The Aryans then are the Slavs now, oppressing minorities in their own territories and claiming ever more Lebensraum. Germany was flanked by Italy and Japan, which will be China and Iran this time around. The war will be lost because there is no popular support when the lies are exposed, as the regimes aren't democratic. And that's the main point, for Nazi-Germany, Russia, and China alike: they are superpowers at a tipping point: economic growth is stalling and their demographies are changing. If the leaders want to stay in charge, they need expansion, and they justifiy it by the growth in the recent past. This may appear as a sense of invincibility, but for those leaders, it is their last shot, and therefore they must go all in.
Meanwhile, the "allies" - basically the US and the UK - are concerned that global trade will slow down as dictatorial regimes are unpredictable and bad for the economy as a whole. They can and want to protect freedom and democracy, so they support Ukraine indefinitely. However, eventually costs will need to be covered, so there are two options: speed up the fight and bring Russia to its knees right away, or move slowly and make it a war of attrition. They have chosen the latter, which implies higher total costs, which Ukraine will need to pay back. This is only possible when the Donbas is taken back, because of its natural resources, and when the black sea is a safe trade route again: basically when every inch of Ukraine's territory is liberated. This is also why Ukraine as a country makes geopolitical sense, it should have remained a buffer state, but the idea of a free and prosperous neighbour was threatening to the Kremlin regime. Instead, they belittle Ukraine, resorting to the tsarist label Malorossiya (“Little Russia”), when at first meant the Russian heartland, but is now understood as little brother, denying sovereign statehood.
But why didn't the allies go for the quick knock-out in the second round, after Ukraine miraculously stopped the foolish first offensive? Garry Kasparov had always suggested that only humiliation can stop Russia, and anyone familiar with Russian culture will know bullying is normalized and morally acceptable. There may be fears of nuclear escalation, but for the most part, Putin has left such threats to his propagandists in the shows of Solovjev, Mardan, and Skabajeva, and to the Telegram channel of his drunk puppet Medvedev. Eventually, a nuclear war is all but excluded, but whatever injustices Russia commits will always have an official stamp of procedural justice - even if they have to construct the evidence.

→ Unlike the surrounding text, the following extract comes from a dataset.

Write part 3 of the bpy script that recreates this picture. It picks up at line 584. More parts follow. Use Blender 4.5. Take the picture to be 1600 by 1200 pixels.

In my view, both the American retreat from Afghanistan and the reluctant buildup of NATO forces around Ukraine are because there are - in the eyes of the US - larger stakes at play in the island ring around China, with Taiwan being the main pressure point. This is also why China is a bystander for now: both Russia and the west are getting tired from fighting over Ukraine, and have reached a point of no return which may or may not end with a nuclear war, but whatever happens, it clears the way to annex Taiwan. This will obviously imply a collapse of the world economy, which is not smart if you will be president for another 20 years, but makes more sense when fascism begins to bother the population and before the opposition has taken shape. External enemies oppress internal dissent. This may be the near future, and it can not be nice.
The slow approach may give the west a chance against China, could prevent a nuclear escalation, and in case of a collapse of Russia, it would actually reinforce NATO to such an extent that China gives up its plans. It's a good gamble and to the extent that Vladimir Putin and Xi Jinping are still rational leaders that do the math before crossing lines, it may work. However, gambling also leads to irrationality and then it will be a disaster.